## Written problem
Retype every line from the start of the data down to and including the line with "COL = S.collection". Skip the pictures.

## Collected material

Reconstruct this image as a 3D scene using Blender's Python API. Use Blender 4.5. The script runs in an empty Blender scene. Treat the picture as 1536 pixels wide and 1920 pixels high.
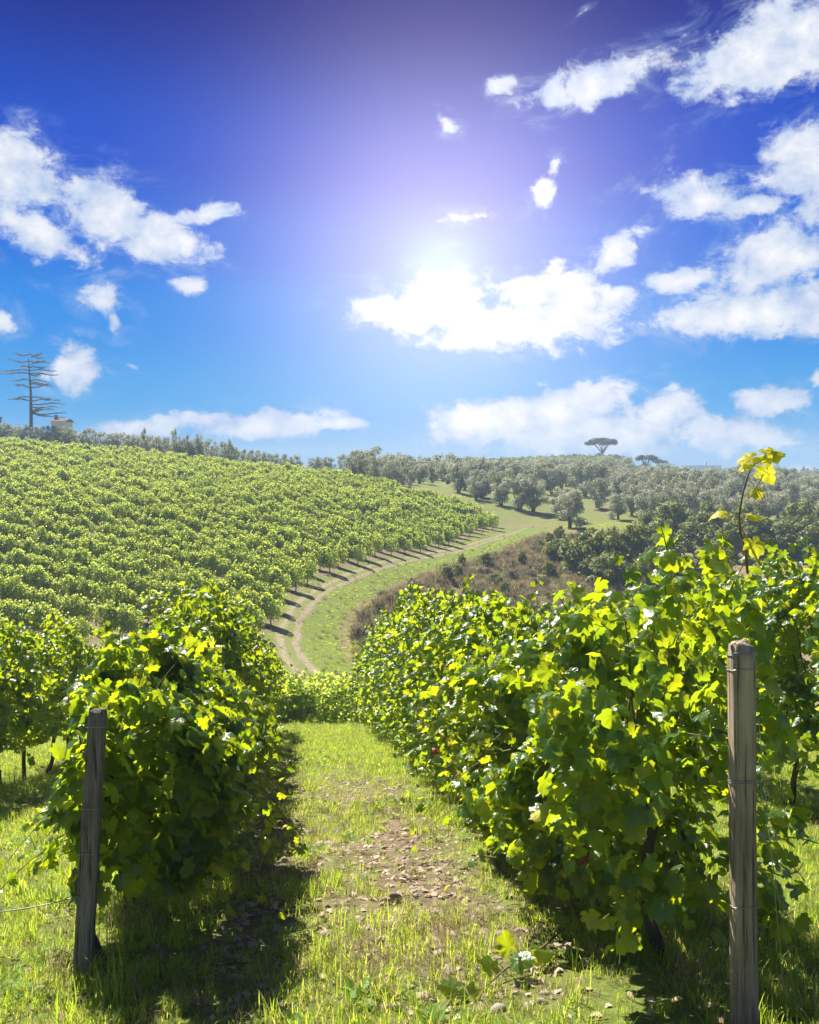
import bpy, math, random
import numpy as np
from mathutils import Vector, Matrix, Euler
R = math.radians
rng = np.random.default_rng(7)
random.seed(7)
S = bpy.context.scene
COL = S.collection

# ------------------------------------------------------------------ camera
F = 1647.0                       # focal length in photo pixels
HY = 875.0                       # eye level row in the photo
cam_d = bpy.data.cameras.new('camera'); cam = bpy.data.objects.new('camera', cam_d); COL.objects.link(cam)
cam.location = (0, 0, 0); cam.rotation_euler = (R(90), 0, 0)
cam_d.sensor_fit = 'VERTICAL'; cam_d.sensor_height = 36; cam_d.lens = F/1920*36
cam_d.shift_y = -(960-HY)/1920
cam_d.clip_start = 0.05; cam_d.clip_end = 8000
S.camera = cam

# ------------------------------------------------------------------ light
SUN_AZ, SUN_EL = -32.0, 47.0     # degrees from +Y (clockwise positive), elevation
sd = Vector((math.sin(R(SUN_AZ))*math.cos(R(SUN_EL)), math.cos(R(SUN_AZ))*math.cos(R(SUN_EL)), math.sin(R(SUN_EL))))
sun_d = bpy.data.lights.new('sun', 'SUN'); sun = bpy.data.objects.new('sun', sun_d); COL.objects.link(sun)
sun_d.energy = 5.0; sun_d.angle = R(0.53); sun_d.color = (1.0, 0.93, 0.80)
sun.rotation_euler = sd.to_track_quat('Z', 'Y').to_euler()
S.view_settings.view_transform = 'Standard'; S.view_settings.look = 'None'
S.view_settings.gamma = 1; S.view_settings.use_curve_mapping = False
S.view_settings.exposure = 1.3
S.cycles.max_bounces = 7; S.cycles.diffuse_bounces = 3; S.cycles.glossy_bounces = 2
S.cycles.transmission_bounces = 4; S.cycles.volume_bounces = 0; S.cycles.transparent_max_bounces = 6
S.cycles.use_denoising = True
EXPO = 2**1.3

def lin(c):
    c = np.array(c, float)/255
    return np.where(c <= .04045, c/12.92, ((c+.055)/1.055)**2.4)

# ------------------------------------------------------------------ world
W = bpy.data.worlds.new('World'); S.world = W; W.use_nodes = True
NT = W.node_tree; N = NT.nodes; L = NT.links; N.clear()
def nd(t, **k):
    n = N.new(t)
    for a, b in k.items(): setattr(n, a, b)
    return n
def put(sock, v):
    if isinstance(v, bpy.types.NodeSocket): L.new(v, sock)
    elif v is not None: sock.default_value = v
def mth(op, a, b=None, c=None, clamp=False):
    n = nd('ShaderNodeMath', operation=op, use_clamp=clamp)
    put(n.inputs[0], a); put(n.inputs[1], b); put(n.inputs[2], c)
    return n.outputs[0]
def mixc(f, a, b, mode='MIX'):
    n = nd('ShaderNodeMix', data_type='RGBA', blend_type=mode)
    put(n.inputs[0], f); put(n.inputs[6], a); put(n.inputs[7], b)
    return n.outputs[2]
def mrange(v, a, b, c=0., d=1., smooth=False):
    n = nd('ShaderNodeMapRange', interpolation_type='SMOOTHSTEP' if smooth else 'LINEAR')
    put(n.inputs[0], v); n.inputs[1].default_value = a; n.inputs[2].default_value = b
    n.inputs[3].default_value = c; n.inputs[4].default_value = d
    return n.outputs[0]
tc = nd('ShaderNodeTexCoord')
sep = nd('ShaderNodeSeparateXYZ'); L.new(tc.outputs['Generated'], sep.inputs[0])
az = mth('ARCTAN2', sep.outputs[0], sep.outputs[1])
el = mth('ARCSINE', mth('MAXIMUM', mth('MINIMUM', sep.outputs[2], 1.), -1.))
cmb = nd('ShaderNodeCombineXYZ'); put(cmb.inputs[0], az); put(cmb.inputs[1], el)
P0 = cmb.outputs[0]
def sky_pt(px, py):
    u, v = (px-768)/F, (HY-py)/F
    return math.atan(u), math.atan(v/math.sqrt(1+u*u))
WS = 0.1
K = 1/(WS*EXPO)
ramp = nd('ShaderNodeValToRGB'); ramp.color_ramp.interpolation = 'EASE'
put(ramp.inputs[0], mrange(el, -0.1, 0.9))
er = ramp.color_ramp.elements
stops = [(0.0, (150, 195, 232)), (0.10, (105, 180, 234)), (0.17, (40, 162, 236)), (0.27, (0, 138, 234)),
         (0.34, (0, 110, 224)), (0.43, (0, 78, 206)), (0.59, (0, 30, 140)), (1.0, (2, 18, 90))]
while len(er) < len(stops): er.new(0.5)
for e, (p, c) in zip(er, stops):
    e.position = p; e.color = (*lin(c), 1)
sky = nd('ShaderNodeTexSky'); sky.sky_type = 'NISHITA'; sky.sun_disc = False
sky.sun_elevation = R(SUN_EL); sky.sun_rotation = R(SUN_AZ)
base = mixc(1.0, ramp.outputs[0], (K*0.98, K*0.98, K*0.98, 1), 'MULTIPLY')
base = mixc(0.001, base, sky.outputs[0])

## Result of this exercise
Reconstruct this image as a 3D scene using Blender's Python API. Use Blender 4.5. The script runs in an empty Blender scene. Treat the picture as 1536 pixels wide and 1920 pixels high.
import bpy, math, random
import numpy as np
from mathutils import Vector, Matrix, Euler
R = math.radians
rng = np.random.default_rng(7)
random.seed(7)
S = bpy.context.scene
COL = S.collection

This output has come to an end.